To the delight of local merchants, commercials filmed here often draw out-of-town producers, directors and key officials from firms paying for the ads. “These aren’t the kind of people who travel coach,” Goetz said. “And you can bet they don’t stay at Motel 6s.” In fact, he said, the typical executive who comes here from out of town to work on a commercial spends more than $300 a day.

The commercial production business can also keep the Los Angeles Fire Department busy. Many commercials filmed off studio lots here require firefighters on the set to make certain there are no fire hazards.

The city, of course, is constantly trying to woo both movie makers and the makers of commercials. As a result, it is happy to make available most of the city’s property. That includes Mayor Bradley’s private office in City Hall. “We don’t get a lot of requests for that,” Beving said. “But it can be made available.”

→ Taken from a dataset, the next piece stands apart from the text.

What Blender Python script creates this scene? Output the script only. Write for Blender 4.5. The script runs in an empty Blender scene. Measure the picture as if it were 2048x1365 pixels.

What’s the most commonly requested city location for filming ads? It’s Griffith Park, hands down, Beving said. No. 2 is City Hall. And tied for third are some of the residential streets in Hancock Park, Brentwood and Pacific Palisades.

Sometimes, however, too many commercials filmed at some locations can raise the wrath of residents or merchants. In fact, several years ago, merchants in the picturesque central business area of Pacific Palisades tried to limit commercial productions there. Many felt that the constant barrage of film crews was keeping customers from shopping at their stores.

“But some advertisers will go to any length to get a location,” Beving said. One advertiser was so eager to film an ad in the Pacific Palisades town square that it made a deal the merchants couldn’t refuse. “They hired a valet parking company while they were filming,” Beving said, “and they valet parked all the customers’ cars.”